熟年の文化徒然雑記帳

徒然なるままに、クラシックや歌舞伎・文楽鑑賞、海外生活と旅、読書、生活随想、経済、経営、政治等々万の随想を書こうと思う。

天璋院篤姫展・・・江戸東京博物館

2008年03月14日 | 展覧会・展示会
   NHKの大河ドラマに因んで、両国の江戸東京博物館で、「天璋院篤姫展」が開催されている。
   展示は、故郷の薩摩、御台所への道のり、婚礼、将軍家定、大奥、幕府瓦解と徳川家存続、明治時代と言った調子で、篤姫の生涯を追って縁の品や歴史的な文物や遺品、手紙等の資料など豊富な品々が展示されていて、中々、興味深くて面白い。
   お客さんも老若男女、満遍なく多方面に亘っていて、テレビドラマの人気が偲ばれる。

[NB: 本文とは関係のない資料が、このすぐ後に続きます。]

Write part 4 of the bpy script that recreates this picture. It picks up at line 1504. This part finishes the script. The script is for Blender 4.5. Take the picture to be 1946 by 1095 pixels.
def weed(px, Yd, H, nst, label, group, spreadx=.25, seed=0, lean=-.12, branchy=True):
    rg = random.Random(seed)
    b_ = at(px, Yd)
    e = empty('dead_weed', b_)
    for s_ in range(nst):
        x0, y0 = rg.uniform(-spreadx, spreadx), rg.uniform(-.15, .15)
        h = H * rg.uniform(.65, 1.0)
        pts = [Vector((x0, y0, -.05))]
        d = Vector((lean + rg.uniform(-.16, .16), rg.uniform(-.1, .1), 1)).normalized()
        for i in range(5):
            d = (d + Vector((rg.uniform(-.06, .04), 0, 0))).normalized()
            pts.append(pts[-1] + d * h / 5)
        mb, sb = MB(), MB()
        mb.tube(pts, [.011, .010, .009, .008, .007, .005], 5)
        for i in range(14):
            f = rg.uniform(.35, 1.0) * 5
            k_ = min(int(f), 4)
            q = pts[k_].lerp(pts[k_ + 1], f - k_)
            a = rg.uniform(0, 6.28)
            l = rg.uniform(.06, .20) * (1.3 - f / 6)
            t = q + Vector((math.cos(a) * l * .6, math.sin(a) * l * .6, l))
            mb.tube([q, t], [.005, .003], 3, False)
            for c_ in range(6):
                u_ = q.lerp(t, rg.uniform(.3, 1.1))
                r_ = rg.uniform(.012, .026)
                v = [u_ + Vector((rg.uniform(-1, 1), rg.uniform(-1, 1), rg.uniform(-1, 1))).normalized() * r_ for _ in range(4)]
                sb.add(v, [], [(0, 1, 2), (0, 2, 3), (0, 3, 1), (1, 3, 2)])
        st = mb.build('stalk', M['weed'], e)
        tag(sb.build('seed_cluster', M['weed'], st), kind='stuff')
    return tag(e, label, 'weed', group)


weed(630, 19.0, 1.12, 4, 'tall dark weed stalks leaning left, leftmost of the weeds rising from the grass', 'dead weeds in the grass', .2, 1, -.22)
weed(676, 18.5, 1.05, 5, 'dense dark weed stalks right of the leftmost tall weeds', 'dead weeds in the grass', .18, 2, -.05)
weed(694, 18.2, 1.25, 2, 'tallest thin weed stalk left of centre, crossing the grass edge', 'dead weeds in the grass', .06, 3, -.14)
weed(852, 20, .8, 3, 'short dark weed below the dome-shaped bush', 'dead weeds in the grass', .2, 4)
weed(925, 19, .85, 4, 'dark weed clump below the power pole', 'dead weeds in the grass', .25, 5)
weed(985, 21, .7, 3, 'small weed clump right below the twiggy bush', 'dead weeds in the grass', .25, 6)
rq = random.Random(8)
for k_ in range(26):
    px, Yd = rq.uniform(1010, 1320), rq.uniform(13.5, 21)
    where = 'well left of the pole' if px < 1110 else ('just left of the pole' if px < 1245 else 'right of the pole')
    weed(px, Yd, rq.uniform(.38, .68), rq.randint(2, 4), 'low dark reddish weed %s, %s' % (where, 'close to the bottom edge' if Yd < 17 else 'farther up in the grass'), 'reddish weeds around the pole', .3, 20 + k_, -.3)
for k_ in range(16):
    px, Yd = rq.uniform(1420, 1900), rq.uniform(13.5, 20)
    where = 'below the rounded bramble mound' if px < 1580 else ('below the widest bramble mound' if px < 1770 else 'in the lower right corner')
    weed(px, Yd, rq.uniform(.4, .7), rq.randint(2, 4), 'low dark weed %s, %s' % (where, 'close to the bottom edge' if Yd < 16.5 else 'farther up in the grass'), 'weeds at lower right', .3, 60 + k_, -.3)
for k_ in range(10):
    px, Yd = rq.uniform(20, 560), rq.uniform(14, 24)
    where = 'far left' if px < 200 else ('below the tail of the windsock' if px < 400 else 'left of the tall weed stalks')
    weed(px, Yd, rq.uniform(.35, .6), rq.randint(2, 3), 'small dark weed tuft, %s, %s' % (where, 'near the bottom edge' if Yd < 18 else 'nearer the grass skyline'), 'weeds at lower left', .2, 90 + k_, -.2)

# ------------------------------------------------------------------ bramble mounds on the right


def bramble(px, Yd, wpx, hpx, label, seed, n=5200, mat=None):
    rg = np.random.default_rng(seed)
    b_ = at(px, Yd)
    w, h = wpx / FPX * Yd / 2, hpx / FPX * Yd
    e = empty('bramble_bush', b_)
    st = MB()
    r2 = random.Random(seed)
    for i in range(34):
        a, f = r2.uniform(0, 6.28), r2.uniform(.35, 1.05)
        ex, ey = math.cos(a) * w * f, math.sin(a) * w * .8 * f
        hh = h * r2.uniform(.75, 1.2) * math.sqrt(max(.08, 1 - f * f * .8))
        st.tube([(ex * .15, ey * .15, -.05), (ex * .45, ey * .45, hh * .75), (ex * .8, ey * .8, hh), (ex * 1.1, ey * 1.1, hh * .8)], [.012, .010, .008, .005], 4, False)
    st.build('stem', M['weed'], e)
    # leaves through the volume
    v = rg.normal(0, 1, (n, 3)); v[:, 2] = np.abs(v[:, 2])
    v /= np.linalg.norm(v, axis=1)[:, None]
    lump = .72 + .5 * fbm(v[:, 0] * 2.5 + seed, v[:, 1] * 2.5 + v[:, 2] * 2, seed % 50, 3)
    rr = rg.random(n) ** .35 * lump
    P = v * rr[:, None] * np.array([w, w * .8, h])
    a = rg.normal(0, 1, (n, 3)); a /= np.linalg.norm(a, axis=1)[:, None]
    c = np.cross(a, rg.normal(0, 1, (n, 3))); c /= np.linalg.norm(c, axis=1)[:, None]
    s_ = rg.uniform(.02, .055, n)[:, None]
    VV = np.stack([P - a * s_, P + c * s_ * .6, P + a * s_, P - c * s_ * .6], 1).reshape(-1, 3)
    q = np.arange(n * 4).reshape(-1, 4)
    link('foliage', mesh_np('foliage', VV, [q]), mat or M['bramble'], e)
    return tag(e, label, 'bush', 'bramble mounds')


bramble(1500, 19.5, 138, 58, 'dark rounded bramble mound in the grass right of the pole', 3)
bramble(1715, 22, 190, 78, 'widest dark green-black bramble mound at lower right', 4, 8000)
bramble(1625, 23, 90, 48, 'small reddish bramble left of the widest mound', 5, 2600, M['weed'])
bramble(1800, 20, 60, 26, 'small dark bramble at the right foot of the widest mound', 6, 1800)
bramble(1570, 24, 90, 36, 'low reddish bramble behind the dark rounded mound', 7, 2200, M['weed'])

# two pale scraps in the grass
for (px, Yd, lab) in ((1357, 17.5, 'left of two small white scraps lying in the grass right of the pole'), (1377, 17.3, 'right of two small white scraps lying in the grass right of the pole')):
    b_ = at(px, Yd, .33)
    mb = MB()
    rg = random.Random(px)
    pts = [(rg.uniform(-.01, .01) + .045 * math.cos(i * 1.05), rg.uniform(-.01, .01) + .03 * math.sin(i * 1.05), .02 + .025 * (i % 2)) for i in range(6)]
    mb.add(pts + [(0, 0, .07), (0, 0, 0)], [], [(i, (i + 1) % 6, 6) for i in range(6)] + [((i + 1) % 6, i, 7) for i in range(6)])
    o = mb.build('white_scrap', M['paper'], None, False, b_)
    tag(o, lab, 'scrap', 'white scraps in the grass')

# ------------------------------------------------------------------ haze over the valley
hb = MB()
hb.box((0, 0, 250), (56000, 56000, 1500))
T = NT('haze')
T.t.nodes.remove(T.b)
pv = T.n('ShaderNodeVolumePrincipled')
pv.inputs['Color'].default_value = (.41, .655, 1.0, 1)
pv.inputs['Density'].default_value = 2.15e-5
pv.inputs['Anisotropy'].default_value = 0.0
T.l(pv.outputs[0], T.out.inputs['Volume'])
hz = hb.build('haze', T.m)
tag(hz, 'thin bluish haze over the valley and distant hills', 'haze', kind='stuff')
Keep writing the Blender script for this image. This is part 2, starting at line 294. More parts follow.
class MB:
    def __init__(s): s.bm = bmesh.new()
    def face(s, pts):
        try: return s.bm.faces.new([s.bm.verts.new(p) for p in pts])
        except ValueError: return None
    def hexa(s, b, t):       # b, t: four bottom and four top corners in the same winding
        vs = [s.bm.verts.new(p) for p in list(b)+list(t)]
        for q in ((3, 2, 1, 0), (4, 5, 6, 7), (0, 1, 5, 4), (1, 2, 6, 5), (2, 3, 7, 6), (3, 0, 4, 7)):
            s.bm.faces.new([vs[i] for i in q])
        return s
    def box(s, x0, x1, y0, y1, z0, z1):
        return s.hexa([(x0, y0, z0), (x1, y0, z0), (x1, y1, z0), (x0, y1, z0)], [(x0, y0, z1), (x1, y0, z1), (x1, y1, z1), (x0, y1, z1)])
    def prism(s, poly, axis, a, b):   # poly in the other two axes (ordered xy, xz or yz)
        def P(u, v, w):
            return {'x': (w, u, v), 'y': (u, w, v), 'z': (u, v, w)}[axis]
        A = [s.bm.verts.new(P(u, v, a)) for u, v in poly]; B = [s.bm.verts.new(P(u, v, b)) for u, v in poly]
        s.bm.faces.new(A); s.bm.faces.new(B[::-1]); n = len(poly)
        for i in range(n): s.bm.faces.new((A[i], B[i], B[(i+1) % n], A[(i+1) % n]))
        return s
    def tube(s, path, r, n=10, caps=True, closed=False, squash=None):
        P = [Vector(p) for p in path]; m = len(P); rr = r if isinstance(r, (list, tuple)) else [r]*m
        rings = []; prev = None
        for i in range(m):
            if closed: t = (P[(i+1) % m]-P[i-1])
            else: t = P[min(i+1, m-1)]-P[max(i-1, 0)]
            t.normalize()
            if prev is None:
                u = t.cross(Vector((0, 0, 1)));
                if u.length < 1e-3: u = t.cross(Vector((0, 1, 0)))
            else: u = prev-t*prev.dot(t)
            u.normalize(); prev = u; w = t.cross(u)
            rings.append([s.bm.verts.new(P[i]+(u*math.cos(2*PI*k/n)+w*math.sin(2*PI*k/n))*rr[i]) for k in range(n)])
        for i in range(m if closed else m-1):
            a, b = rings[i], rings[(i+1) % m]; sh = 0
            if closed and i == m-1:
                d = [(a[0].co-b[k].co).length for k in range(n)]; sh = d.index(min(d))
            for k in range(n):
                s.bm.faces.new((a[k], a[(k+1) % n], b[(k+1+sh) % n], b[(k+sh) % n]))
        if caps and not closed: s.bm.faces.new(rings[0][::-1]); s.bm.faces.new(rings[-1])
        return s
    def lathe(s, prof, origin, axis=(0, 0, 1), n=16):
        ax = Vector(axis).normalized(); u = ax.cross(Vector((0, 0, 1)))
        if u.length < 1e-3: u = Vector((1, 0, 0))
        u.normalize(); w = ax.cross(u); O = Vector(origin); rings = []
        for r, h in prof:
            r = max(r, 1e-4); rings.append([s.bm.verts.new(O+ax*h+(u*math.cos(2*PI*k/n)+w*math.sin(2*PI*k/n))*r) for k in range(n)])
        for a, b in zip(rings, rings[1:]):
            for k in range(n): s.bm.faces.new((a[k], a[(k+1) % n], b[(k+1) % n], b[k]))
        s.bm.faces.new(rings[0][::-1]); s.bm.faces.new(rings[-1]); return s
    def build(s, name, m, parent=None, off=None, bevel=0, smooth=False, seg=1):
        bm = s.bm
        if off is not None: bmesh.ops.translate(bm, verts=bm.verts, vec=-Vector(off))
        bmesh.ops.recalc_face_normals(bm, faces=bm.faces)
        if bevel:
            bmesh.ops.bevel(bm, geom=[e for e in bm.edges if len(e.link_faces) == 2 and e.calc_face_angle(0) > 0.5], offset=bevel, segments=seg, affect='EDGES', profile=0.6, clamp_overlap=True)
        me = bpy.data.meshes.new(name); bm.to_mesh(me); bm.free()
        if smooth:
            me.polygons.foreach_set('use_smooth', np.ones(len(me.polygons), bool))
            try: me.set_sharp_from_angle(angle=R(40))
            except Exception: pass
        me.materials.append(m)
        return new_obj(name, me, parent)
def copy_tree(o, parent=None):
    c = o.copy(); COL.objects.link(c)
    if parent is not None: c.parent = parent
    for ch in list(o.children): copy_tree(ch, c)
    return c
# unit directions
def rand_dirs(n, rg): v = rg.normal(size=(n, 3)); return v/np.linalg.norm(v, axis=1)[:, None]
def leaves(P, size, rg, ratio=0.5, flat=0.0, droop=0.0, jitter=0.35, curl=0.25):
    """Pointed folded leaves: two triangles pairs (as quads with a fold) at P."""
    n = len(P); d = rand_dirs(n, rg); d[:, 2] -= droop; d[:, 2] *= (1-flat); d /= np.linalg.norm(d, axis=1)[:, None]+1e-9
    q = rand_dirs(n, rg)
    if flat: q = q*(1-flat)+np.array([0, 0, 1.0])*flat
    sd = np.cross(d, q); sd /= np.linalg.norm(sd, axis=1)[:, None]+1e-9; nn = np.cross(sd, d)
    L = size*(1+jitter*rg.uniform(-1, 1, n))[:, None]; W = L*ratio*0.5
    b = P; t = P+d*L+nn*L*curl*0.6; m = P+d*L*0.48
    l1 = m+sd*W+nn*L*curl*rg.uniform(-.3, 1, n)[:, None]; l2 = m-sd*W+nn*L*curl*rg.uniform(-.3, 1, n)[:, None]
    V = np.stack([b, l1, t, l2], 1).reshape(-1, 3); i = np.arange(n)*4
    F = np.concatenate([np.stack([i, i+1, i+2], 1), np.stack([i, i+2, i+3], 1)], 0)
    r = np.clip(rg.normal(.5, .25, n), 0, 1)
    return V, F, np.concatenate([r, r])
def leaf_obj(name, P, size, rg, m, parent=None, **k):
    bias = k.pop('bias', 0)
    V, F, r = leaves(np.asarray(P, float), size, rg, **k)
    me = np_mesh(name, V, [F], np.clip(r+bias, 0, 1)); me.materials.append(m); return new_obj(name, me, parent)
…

   どうしても、篤姫の功績を前面に押し出した展示となり、主題は、風雲急を告げる幕末における篤姫の隠然たる政治向きの活躍が脚光を浴びる形となる。
   その頂点は、慶喜によって大政奉還された後の徳川家の成り行きで、官軍の隊長に宛てて徳川家存続を訴えた嘆願書で、結局、これによって、徳川家の存続が認められることになった。もっとも、これには、朝廷に嘆願書を書いた和宮の貢献も大きいのだが、
   言い換えれば、徳川幕府や幕臣たちは機能不全に陥っていたと言う事で、事実は多少異なるとしても、今の福田内閣の政局と同じで、危機的な一番大切な時に、統治能力が欠如していて何も有効な働きが出来なかったと言うことであろうか。

   篤姫たちの手紙が多数展示されていて、斉彬の養女では正室になれないと言った心配、子供が生まれない苦悩、西欧列強の開国要求に苦悩する将軍達の様子、etc.生々しい裏話が開陳されていて、これらの文書を読むだけでも興味が尽きない。
   ペリーの時の「蒸気船がたった四杯で夜も寝なれず」ではなく、欧米列強が5~60隻と言う大艦隊で押し寄せて来ていたようで、徳川幕府や大名たちの狼狽振りが良く分かる。

   斉彬たちの英明ぶりは、やはり、辺境の大名であった地の利を得て、琉球などとの密貿易やシナ等との交易で外界と接触していたことで、
   特に、アヘン戦争で清国がイギリスなどのヨーロッパ列強によって蹂躙されていたことを知り、その恐怖を真近に見ており、それに、長崎との接触やジョン万次郎からの情報など、インテリジェンスに優れていた所為であろう。
   このあたりは、良し悪しは別次元だが、国粋主義の徹底していた斉昭などの水戸との差は大きい。
   太平洋航路が開発される以前で、外国からの接触は、総て日本の西側からであったから、明治政府が、薩摩や土佐、長州勢の活躍で成立したのも当然であった。

   私自身は、徳川時代の平和と安定が日本の近代史において極めて重要な位置を占めていることを認めているが、世界に向かって雄飛しようと画策していた織田信長の天下が続いておれば、どれほど、日本がアジアを巻き込んで世界史を変えていたか知れないと思っている。
   事実、19世紀の半ば頃までは、中国とインドのGNPは、欧米より遥かに巨大で文化文明のみならず、経済的にも世界を押さえていたのである。
   そんなことどもを考えながら、篤姫展を見ていたが、結構楽しい時間を過ごすことが出来た。

   江戸東京博物館では、常設展示館で、同時に、「家康・吉宗・家達~転換期の徳川家」展を開催しており、また、前世紀半ば以前の懐かしい東京を版画にした「為替巴水展」も併設されているので、春の芸術鑑賞には丁度好都合である。